2. März 2007

Künstliche Befruchtung

Das Bundesverfassungsgericht hat in einem Verfahren der konkreten Normenkontrolle entschieden, dass die gesetzlichen Krankenkassen nur verheirateten Paaren eine künstliche Befruchtung zahlen müssen. Eine entsprechende Regelung im Sozialgesetzbuch (§ 27a Abs. 1 Nr. 3 SGB V, um genau zu sein) sei verfassungsgemäß.

Interessant finde ich an diesem Fall die Detailtreue, mit der das BVerfG den Streitgegenstand eingrenzt: So wird zunächst ausdrücklich darauf hingewiesen, dass es nur um Nr. 3 des § 27a Abs. 1 SGB V gehen kann, da Nr. 4 (worin die heterologe Insemination ausgeschlossen wird) im Vorlagefall nicht entscheidungserheblich war.

Das ist an sich noch nichts besonderes. Das vorlegende Sozialgericht Leipzig hatte hier ein kleines bisschen geschlampt, indem es im Vorbeigehen auch eine Vorschrift zur Prüfung vorgelegt hatte (eben die genannte Nr. 4), auf die es im konkreten Fall gar nicht ankam. Das einzig bemerkenswerte daran ist, dass sich beim BVerfG zuverlässig immer ein cleverer Mitarbeiter findet, der solche kleinen Unaufmerksamkeiten rausfiltert und dafür sorgt, dass das Gericht nicht aus Versehen die falsche Frage beantwortet.
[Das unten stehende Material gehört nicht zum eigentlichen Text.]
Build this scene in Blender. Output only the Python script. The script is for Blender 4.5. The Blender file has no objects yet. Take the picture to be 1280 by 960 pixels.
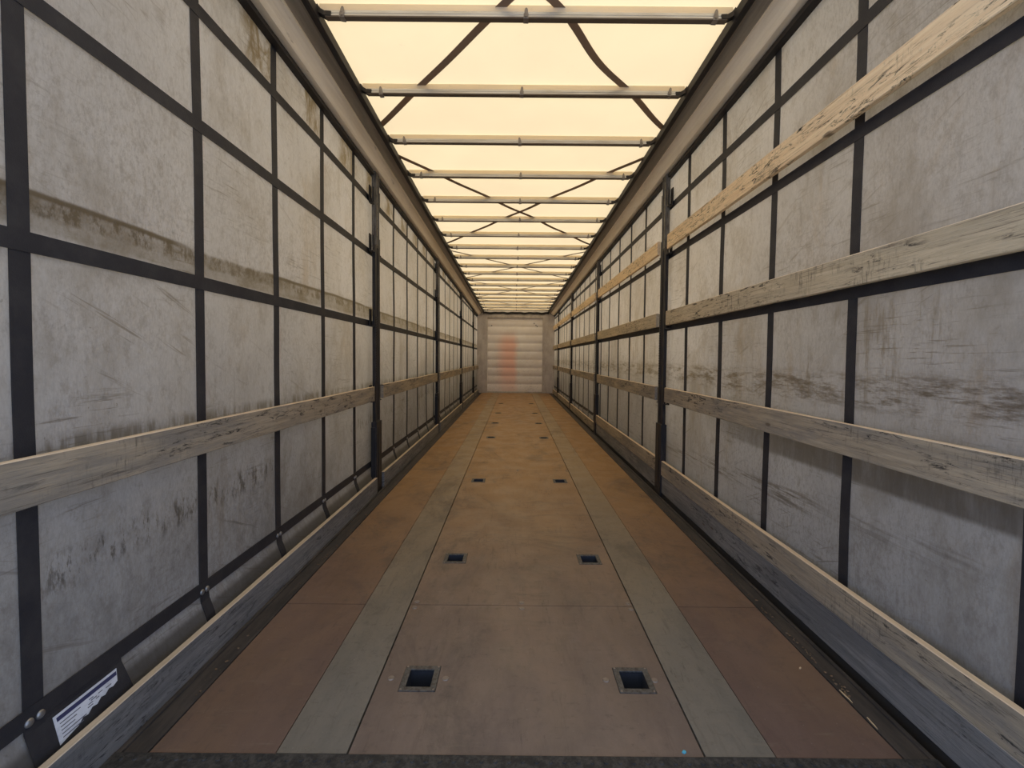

Dafür muss man die Damen und Herren im Dritten Senat in fachlicher Hinsicht wirklich bewundern.

Wirklich interessant ist aber der folgende Absatz:
Gegenstand der verfassungsrechtlichen Prüfung ist im Übrigen nicht die Frage, ob eine künstliche Befruchtung bei nicht miteinander verheirateten Paaren durchgeführt werden darf. Das Grundgesetz steht einer solchen medizinischen Maßnahme unzweifelhaft nicht entgegen. Zu entscheiden ist im Rahmen der Vorlage ausschließlich darüber, ob der Gesetzgeber die Leistungen der Krankenversicherung aus Anlass einer künstlichen Befruchtung auf Ehepaare beschränken darf.
Einem regelmäßigen Leser der Entscheidungen des BVerfG springt dieser Absatz ins Auge. Denn es ist selten, dass das Gericht sich die Mühe macht, ausdrücklich darauf hinzuweisen, um was es gerade nicht geht. Wenn so etwas einmal passiert, dann eher in Fällen, in denen diese Frage nicht ohne weiteres ersichtlich ist oder zuvor von einem der Beteiligten problematisiert wurde. (Im vorliegenden Fall wäre ich nach Lektüre des Urteils bis zu dieser Stelle nie auf die Idee gekommen, dass es in dem Verfahren auch um die Zulässigkeit einer "außerehelichen künstlichen Befruchtung" als solche gehen könnte. Angesichts der eindeutigen Vorlagefrage ist dieser Gedanke doch eher abseitig, zumal keiner der Beteiligten irgend etwas in diese Richtung geäußert hat.) Der Gipfel ist aber, dass das BVerfG gleich im Anschluss an die Feststellung, dass es sich nicht mit der Frage der verfassungsrechtlichen Zulässigkeit der außerehelichen künstlichen Befruchtung befassen wird, genau diese Frage ohne jegliche inhaltliche Begründung ausdrücklich und eindeutig beantwortet. Rhetorisch finde ich das sehr pfiffig, ansonsten ist es einfach nur Show, und die hat in BVerfG-Urteilen nichts verloren.